Bryan Maher: Thanks. That’s helpful. And maybe just a quick follow up for Ashish. In 2023, where in your expense items are you thinking you’re going to have the most margin pressure? Is it still labor or might it be elsewhere? We’re seeing across our coverage companies, real estate taxes continuing to push higher. Any thoughts you can give us on that would be great. And that’s all for me.
Ashish Parikh: Sure, Bryan. Yes, I think, labor is our single greatest expense on the operating side, so we do forecast that to be up in the mid single digit range for the year. So that that certainly puts pressure on margins. I think other areas that we are we would be concerned with is utilities, which have gone up a lot in the last few years. Natural gas prices are down pretty significantly because of the mild winter. We’re going to look at hedging some of those costs as we always do. Insurance expenses, property insurance expenses are generally in line except in hurricane prone markets and wildfire effective markets, where we’re seeing we’re not seeing it yet. Our insurance is locked up through mid-year, but we are hearing that those could be pretty significant increases this year.
So utilities, property insurance, taxes are going up, but in markets like New York where you’re backwards looking and it’s a five year average, our property taxes are still forecasted to be lower than 2019 in 2023, 2024, and even 2025 at this point. So those are some of the puts and takes.
Bryan Maher: Okay, thank you.
Operator: Thank you. Our next question comes from the line of Chris Woronka of Deutsche Bank. Your line is open. Please go ahead.
Chris Woronka: Yes. Hi, good morning guys. I wanted to drill down a little bit on the what you’ve talked about is the opportunity that kind of get back to prior occupancy levels. I mean, how do you think rate plays into that, right? I mean, I think, there seems to be if we triangulate everything, as we see occupancy recover, we see rates particularly at the higher end going negative year-on-year. And I know there’s a mixed shift component to that, but, I mean, is it really reasonable to expect that if we get back closer to peak occupancy, that it’s going to be at these same rates? Or do we have to kind of trade occupancy for rates?
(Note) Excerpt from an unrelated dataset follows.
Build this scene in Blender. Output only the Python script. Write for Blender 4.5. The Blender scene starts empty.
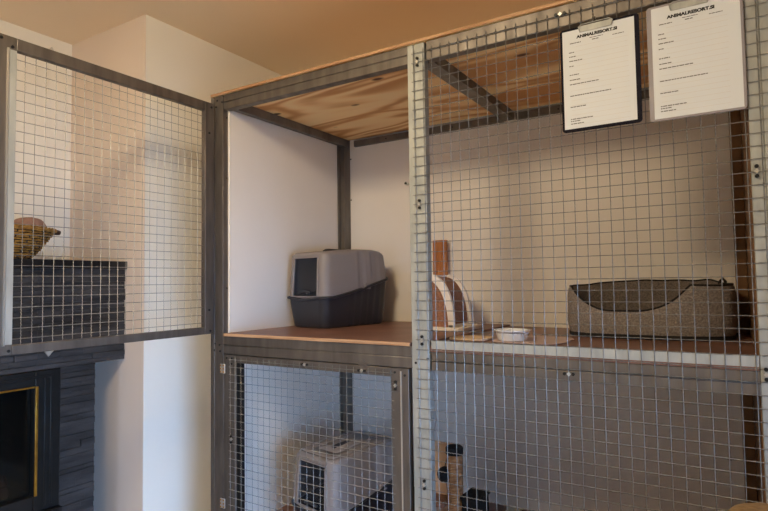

Neil H. Shah: Chris, obviously, that’s the million dollar question for the sector if you’re trying to make like kind of a thematic call on that answer. But if you look at I think if you break it down to exist to your portfolio and your market positions and your assets, I think that you can get a little bit more confidence in the ability to drive rate in and a market of increasing occupancy. Like if you take the example of assets like the our Ritz-Carlton in Coconut Grove, that’s an asset that has enjoyed leisure transient business really driving the hotel for 2021 and a lot of 2022, but then it was as the back half of the year group really started to pick up. And by the fourth quarter, we were up very meaningfully on group ADR.